→ **YOUR GOAL**
Reproduce only the stretch of entries below that begins at the first line and ends at the line holding "random.seed(7)".

→ **MATERIAL SUPPLIED**
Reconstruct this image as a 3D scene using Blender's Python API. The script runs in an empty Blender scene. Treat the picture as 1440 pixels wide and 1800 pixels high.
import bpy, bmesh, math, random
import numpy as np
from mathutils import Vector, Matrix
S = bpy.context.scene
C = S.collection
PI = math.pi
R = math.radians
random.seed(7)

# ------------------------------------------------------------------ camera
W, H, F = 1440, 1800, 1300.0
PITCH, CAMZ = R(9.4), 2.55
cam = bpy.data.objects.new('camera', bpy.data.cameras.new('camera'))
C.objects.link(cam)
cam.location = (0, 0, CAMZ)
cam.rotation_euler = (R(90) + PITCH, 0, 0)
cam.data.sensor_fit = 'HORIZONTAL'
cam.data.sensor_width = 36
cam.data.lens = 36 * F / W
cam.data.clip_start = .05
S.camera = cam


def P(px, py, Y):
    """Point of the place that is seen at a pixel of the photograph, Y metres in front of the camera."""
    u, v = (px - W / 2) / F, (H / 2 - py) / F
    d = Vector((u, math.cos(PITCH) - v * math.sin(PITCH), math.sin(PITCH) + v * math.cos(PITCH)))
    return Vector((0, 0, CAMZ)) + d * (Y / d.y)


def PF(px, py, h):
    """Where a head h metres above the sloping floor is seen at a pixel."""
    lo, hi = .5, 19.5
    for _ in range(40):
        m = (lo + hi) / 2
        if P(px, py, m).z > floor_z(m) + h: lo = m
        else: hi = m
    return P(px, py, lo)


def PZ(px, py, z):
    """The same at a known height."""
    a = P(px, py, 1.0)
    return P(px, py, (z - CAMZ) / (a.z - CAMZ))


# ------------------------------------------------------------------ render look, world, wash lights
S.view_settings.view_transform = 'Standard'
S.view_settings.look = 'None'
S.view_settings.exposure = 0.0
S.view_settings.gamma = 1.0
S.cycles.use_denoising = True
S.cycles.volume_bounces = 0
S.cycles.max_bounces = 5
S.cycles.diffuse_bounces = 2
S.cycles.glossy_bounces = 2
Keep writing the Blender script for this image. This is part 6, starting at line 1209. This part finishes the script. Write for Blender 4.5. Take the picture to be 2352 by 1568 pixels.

→ **RESULT OF THIS EXERCISE**
Reconstruct this image as a 3D scene using Blender's Python API. The script runs in an empty Blender scene. Treat the picture as 1440 pixels wide and 1800 pixels high.
import bpy, bmesh, math, random
import numpy as np
from mathutils import Vector, Matrix
S = bpy.context.scene
C = S.collection
PI = math.pi
R = math.radians
random.seed(7)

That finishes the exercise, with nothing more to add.